No: el nadador perdió la cabeza cuando las mieles del triunfo le nublaron el entendimiento, la razón, el juicio, cuando los abrazos, las felicitaciones y el agasajo levantaron entre su vida interior y la de afuera una barrera infranqueable de incomprensión, de soledad y de tristeza. «Todo me desbordó. No ves la solución y no sabes cómo afrontarlo. Es un agobio continuo y desagradable», ha declarado el vigente titular del récord del mundo de cincuenta metros mariposa en una entrevista publicada por este periódico.

Estaba en lo más alto, mucho más arriba de lo quizás nunca soñó, en las portadas de los periódicos, había ingresado por méritos propios en el Olimpo, su nombre refulgía como lo hacen los de unos pocos elegidos, los jóvenes se miraban en él, en su ejemplo de sacrificio y de tenacidad cada vez que se ajustaban el bañador y se cuadraban al borde de la piscina, y fue entonces, solo entonces, cuando él dijo basta, cuando tiró la toalla, cuando buscó en el fondo de una botella la paz y el sosiego que incomprensiblemente le estaban negando el podio, el metal y el laurel.

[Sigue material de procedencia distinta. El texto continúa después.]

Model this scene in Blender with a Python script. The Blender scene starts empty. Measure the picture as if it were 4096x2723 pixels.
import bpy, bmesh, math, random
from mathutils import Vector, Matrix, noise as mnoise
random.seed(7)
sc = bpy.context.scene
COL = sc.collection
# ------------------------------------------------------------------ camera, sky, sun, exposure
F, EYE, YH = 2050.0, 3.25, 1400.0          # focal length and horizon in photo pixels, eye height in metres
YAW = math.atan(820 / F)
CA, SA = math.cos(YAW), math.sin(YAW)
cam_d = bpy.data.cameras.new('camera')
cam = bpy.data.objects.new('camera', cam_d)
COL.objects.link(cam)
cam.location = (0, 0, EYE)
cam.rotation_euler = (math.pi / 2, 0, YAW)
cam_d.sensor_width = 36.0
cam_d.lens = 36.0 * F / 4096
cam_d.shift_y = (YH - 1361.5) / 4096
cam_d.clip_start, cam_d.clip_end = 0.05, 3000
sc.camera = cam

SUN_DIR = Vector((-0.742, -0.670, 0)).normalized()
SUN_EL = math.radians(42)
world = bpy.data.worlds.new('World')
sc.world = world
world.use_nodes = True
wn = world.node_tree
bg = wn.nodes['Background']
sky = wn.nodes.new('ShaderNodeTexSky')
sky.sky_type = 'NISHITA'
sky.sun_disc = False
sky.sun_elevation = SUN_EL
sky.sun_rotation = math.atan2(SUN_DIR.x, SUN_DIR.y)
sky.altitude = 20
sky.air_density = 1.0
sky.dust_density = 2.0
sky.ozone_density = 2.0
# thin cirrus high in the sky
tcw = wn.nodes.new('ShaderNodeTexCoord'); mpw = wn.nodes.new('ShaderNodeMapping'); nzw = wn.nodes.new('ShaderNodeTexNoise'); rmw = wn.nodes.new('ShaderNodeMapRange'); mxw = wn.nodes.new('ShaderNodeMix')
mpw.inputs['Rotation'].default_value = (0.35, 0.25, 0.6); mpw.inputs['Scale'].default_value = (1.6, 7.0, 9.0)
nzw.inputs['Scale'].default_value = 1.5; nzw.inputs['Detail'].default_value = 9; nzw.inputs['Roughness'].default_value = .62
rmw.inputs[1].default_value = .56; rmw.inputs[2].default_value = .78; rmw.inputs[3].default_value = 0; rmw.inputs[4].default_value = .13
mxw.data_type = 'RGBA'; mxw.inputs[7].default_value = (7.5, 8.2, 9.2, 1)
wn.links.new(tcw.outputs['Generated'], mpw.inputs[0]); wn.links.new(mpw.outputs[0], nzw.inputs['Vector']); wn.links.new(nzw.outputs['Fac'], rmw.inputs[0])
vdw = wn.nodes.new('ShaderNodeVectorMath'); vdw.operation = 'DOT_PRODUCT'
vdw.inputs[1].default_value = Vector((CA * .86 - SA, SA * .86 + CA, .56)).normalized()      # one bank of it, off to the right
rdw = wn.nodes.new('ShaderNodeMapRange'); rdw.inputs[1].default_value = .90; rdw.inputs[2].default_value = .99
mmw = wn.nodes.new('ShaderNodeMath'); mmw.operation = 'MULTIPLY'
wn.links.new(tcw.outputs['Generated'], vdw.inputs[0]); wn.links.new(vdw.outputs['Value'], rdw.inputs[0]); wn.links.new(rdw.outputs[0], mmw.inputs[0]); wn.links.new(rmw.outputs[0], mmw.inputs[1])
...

Muñoz emprendió la huida hacia ninguna parte justo en el momento en el que lo tenía todo. Apenas había puesto en pie en los veinte años y ya había alcanzado más gloria, mucha más, de la que cualquiera espera acariciar a lo largo de toda su vida. Ahora, a los veintiocho, ha sacado fuerzas de no se sabe dónde para contar lo que le pasó y de dejar testimonio del calvario por el que él transitó y que estuvo cerca de acabar con él mientras el resto de los mortales pensaba que se paseaba por un camino de rosas. Nadie sabe qué hay en la cabeza de quien tiene al lado, qué le atormenta. Detrás de un campeón hay una persona que quizás está perdida y se siente sola y desvalida. Asombra la entereza del ángel caído, el arrojo de contarlo, la valentía de poner al descubierto el pozo de desolación que habita, agazapado, en el interior del éxito y del reconocimiento público.